Like our numbers, I want those illustrations to be as large as possible. This is especially true of games where we've had custom illustrations done: we paid for that art, so we want to show it off as much as possible! But it even applies when we're playing the standards: X for infantry, a slash for horsies, bathtubs for tanks. We want that to take up as much of the canvas as possible, to be visible from a glance.

If the symbol's space is encroached upon by the numerical factors coming up from its southern border, it also needs to contend with any text bearing in on it from the north and at its flanks. If the counter represents Hiram G. Berry's brigade, then it ought to say BERRY up top. Here I need not only contend with the vertical axis, but the horizontal one: how many letters can I fit in a half-inch across, and still have them be legible? BERRY is an easy fit, but LONGSTREET is a little more challenging.
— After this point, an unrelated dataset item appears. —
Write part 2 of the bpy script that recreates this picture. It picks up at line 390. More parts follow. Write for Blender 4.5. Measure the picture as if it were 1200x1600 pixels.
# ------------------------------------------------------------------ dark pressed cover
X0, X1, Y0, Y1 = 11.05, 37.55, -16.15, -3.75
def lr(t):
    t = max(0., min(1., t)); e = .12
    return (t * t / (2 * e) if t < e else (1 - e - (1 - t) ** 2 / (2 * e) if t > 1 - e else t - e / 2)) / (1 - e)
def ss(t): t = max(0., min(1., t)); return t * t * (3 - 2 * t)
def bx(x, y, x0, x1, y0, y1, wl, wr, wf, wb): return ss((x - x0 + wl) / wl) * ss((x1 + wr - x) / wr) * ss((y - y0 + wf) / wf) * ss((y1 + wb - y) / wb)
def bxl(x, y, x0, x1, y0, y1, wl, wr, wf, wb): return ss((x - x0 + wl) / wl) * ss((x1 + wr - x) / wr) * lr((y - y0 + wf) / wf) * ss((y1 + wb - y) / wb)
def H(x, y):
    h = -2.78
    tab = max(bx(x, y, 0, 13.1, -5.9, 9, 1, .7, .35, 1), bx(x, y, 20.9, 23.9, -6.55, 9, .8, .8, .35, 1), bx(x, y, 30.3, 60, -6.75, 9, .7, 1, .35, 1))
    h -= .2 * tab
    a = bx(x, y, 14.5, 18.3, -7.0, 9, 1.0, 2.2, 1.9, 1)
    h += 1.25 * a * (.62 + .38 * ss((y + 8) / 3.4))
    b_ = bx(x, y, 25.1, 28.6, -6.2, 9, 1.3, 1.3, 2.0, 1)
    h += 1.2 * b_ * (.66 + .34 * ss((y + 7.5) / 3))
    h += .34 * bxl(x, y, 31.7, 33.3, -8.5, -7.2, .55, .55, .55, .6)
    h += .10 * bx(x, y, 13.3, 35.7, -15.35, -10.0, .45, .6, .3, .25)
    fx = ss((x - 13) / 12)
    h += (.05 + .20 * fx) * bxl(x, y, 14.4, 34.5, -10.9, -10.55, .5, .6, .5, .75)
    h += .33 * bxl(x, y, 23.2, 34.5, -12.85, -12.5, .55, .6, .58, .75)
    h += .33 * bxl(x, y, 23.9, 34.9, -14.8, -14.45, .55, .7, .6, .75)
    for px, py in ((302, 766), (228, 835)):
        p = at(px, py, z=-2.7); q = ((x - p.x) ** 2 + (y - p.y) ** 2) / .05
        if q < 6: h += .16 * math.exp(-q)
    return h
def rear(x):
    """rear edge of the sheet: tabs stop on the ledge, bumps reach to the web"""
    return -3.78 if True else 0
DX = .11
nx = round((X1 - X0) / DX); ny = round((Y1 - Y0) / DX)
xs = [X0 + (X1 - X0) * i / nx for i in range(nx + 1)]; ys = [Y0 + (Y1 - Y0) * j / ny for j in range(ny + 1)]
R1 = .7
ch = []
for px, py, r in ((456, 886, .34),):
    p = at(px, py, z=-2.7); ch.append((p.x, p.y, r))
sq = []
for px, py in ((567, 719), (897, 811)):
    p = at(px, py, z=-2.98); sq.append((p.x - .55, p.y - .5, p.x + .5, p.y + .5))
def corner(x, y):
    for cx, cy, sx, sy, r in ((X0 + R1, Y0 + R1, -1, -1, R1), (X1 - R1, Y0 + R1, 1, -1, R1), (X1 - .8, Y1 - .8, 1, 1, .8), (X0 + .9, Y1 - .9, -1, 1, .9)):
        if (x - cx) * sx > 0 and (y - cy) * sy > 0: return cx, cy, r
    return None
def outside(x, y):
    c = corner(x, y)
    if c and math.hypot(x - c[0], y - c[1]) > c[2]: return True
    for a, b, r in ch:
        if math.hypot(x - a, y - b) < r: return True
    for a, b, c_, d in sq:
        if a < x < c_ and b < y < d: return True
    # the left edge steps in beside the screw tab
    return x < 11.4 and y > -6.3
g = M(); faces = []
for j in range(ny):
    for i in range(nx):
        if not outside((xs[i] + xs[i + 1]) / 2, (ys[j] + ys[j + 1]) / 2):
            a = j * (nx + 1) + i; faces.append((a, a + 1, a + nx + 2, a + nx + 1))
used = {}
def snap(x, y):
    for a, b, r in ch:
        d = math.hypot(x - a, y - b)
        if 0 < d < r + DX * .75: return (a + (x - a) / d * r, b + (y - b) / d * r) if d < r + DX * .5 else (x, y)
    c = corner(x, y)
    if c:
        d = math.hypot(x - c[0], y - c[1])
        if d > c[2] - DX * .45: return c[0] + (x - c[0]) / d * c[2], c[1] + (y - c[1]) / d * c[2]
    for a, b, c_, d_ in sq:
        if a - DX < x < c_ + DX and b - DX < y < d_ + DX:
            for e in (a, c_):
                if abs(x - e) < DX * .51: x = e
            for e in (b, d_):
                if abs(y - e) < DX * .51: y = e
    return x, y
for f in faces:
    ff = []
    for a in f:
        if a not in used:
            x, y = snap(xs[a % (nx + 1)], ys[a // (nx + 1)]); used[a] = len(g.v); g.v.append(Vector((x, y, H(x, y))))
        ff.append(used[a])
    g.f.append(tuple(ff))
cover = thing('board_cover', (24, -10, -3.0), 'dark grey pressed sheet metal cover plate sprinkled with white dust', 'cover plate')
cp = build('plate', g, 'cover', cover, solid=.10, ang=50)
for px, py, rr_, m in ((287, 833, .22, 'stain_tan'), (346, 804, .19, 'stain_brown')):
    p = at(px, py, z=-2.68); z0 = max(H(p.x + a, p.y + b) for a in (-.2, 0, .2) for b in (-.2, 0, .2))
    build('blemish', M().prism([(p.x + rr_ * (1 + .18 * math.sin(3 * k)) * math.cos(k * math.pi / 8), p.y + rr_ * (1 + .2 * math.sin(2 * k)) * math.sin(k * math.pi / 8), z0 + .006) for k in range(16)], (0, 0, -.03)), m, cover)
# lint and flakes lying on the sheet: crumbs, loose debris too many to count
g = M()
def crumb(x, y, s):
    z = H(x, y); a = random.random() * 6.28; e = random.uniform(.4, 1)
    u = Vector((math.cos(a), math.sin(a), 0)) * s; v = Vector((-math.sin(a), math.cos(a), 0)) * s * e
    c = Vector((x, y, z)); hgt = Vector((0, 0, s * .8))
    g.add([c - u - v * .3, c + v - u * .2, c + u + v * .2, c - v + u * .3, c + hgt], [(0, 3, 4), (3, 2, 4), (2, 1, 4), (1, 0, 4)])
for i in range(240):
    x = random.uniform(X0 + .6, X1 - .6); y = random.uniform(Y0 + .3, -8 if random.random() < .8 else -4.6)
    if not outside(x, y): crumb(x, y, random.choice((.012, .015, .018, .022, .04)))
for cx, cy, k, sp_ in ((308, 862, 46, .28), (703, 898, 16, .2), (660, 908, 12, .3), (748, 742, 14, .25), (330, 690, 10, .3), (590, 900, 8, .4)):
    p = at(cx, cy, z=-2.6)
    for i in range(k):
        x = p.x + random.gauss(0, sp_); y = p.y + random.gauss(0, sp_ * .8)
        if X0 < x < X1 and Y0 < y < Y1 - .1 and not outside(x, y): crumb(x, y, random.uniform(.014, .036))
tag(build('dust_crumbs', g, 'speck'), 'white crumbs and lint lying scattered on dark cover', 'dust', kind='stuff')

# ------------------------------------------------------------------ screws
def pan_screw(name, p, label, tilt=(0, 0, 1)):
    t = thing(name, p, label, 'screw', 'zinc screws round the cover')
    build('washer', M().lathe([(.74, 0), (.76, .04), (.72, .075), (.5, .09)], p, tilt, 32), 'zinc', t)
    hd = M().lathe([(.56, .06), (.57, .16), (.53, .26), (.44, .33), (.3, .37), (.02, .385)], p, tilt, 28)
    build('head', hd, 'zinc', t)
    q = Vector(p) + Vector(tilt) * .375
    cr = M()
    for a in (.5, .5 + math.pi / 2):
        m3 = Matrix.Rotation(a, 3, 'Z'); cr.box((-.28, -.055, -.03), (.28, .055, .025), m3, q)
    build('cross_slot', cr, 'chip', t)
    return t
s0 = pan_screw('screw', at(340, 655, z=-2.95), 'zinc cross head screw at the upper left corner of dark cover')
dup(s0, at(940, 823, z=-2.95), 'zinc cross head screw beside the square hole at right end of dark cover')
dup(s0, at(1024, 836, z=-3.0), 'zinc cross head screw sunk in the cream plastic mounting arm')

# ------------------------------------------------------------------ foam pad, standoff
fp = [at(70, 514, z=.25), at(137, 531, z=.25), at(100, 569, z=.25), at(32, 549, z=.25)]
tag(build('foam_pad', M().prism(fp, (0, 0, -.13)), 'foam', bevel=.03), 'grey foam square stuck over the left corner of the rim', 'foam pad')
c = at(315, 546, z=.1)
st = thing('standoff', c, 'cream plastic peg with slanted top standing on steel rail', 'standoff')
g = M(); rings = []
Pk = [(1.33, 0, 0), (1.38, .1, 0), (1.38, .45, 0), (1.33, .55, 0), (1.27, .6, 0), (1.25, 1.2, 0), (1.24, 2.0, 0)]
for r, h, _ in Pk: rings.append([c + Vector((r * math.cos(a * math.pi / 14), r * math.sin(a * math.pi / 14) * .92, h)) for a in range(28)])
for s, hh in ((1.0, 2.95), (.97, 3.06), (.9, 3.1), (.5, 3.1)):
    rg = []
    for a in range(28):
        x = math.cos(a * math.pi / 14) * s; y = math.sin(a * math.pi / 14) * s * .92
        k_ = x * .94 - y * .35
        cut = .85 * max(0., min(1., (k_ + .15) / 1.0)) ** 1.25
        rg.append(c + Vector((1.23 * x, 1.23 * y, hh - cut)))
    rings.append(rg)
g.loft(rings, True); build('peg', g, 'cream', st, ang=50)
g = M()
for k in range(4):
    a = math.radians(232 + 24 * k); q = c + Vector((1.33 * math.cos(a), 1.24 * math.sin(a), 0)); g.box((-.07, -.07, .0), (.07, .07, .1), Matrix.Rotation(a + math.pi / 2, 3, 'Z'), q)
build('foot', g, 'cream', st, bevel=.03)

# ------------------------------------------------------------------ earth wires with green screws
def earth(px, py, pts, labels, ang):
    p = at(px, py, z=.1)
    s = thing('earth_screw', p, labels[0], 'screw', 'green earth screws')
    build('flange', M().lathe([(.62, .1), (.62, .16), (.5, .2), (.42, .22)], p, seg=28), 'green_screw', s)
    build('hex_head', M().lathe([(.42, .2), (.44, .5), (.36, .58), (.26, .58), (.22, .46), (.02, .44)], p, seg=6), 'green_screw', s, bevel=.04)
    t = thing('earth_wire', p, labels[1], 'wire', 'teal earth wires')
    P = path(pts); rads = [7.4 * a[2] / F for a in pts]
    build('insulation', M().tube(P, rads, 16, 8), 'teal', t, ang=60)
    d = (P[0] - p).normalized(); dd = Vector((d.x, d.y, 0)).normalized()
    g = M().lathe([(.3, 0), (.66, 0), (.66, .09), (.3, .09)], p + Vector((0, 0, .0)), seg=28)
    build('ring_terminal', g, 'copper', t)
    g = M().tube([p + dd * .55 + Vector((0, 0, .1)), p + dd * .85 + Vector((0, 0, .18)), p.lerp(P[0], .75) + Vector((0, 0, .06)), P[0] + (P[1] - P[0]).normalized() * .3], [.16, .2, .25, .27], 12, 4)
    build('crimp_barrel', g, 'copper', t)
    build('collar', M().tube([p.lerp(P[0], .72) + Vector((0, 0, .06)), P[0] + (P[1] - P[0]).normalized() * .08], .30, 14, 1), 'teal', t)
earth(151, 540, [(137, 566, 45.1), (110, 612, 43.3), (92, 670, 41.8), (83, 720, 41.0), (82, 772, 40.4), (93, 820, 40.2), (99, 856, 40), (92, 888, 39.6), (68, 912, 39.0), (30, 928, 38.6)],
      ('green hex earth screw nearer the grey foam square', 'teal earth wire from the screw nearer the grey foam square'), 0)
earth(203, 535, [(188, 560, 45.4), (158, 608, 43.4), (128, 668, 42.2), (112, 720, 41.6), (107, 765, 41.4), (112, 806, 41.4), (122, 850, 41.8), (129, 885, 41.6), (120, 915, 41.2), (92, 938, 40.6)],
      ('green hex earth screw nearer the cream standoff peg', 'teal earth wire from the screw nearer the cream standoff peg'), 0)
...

I naturally don't want to be changing the size of the text from one counter to the next, so the first thing I need to do is determine what the longest name is, and whether or not it makes sense to abbreviate it.

So, we've got BERRY sorted, but suppose that his actions in the game are determined by the overriding structure in which he functions. Berry's Brigade falls under Philip Kearny's 3rd Division, which in turn falls under Samuel Heintzelman's III Corps. Well, then I'll need a "3" and a "III" somewhere on the counter, likely bearing in from the left, further constricting the space available for the unit icon.

Part of this little dance, of trying to squeeze every possible fraction of a millimeter of use out of the canvas, is determining what pieces of information really need to be there, and what pieces don't. When for example a game's units have consistent movement rates - say, all infantry move four and all cavalry move six - I don't necessarily need to put the movement factor on the counter.

Such was the case with Brave Little Belgium. The only thing I had to worry about there was the combat factor, which I represented with a die icon to emphasize the "roll to hit" nature of the combat. This gave the counters a clean, spartan look that I found appealing.

Then there are cases like Antony and Cleopatra. There, the movement rates were consistent, and so were the combat factors - each counter being worth a single strength point. There, I didn't need to use any factors at all, and could just rely on the unit illustrations to tell the story. That's what I prefer, but I don't always have that luxury; it depends on the game.

Working on counters for my own games are a different story of course, in that I design the game with the knowledge that I'll be doing the counters, and so can play to my strengths and my preferences. For both my Shot & Shell Battle Series and the Shields & Swords II games, the combat systems were designed so as to avoid putting numbers on the counters when at all possible. Game design decisions are made with graphic design decisions in mind.

This surprises people. I sometimes get questions along the line of, "If you designed a game that wouldn't work for Hollandspiele - too many bits, too large of a map, too many numbers on the counters, would you pitch it elsewhere?" The question is well-intended, but it’s ultimately a non-sequitur, because I always design with the end product in mind. There's that famous line from Frost about free verse being like tennis without the net, and it's a little like that. I don't see these things as limitations constraining me - I don't feel constricted at all - but as the meter and the rhyme scheme - as the format.

 Which includes, of course, fitting everything I need on a square canvas that measures five-eighths of an inch.